Giderek tırmanan şiddet artık bir Türkiye gerçeği. Birileri toplumu terörle birlikte yaşamaya ve terörün her türünü kanıksatmaya çalışsa da toplum terörle birlikte yaşamaya alışmayacak.
İçerden ve dışardan kuşatılan Türkiye aynı zamanda gizli servislerin at oynatma alanı. Stajını Vietnamdaki ve Iraktaki ipten kazıktan kurtulmuş savaş suçlularının maharetli poligonlarında tamamlayan vampirler, sivil, masum, kadın, çocuk demeden gayri nizami savaşı ülkenin batısına doğru yaymakla meşgul.
Son Ankara saldırısıyla ortaya çıkan bilanço acı ve bir o kadar düşündürücü bir konumda bulunduğumuzu ortaya koymaktadır.
Ankara dünya başkentleri arasında bombalı saldırılar sonucunda Bağdattan sonra en fazla insan kaybını yaşayan 2. başkent, 3. sırada ise Mogadişu var. Liste diğer Ortadoğu ve az gelişmiş ülke başkentleriyle uzayıp gidiyor.
PKK son Ankara saldırısından sonra toplu katliamları hedeflediği 60 ayrı bombalama eylemi daha gerçekleştireceğini ilan etti.
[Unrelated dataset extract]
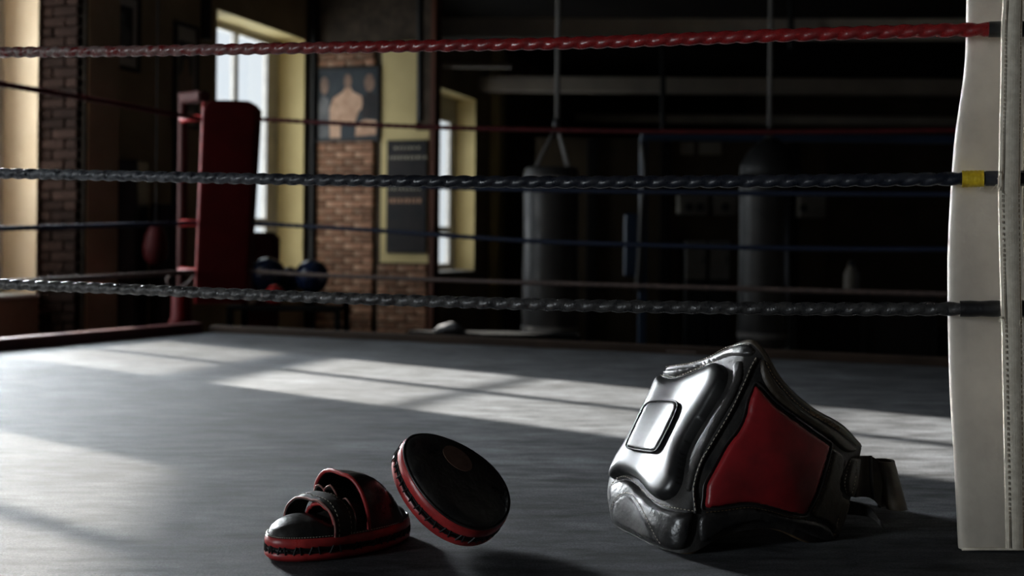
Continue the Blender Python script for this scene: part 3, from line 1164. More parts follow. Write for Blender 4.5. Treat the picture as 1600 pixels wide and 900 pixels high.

Özellikle metrolar, büyük alış veriş merkezleri başta olmak üzere insan trafiğinin yoğun olarak yaşandığı yerlerde gerçekleştirilecek saldırılar için Kürt asıllıların bu tür yerlerden uzak durmaları telkin ediliyor.
Bunun meali şu : Türkleri katledeceğiz, Kürtler bu durumdan sakınsın ve bir yol kazasına uğramasın.
Ankara saldırısından sonra Türkiye Barolar Birliği Başkanı Metin FEYZİOĞLU bir açıklama yaparak teröre karşı hukukçuların aldığı tavrı toplumla paylaşmıştı.
Gaziantep özelinde ise Çağdaş Hukukçular adına bir avukat grubu son saldırıya karşı tavır aldılar.
Ancak her ne hikmetse PKK bir terör örgütü değildir. diyen Diyarbakır Barosu Başkanı Tahir ELÇİnin öldürülmesinin ardından durumdan kendine vazife çıkartan ve tartışmalı Kürtçe pankartla açıklama yapan Gaziantep Barosu bu kez sessiz kalmayı tercih etti.
Oysaki Gaziantep, Türkiyenin terör kronolojisinde PKKnın kanlı 20 Ağustos 2012 saldırısıyla Ankara, Suruç ve Taksim katliamlarını daha önce yaşamış bir şehirdir.
Gaziantepi Diloklaştırmak isteyen işbirlikçi-bölücü faşizme ve Amerikan menşeili dinci teröre karşı toplumu oluşturan bütün katmanlar yaşama hakkını savunmalıdır diye düşünüyorum.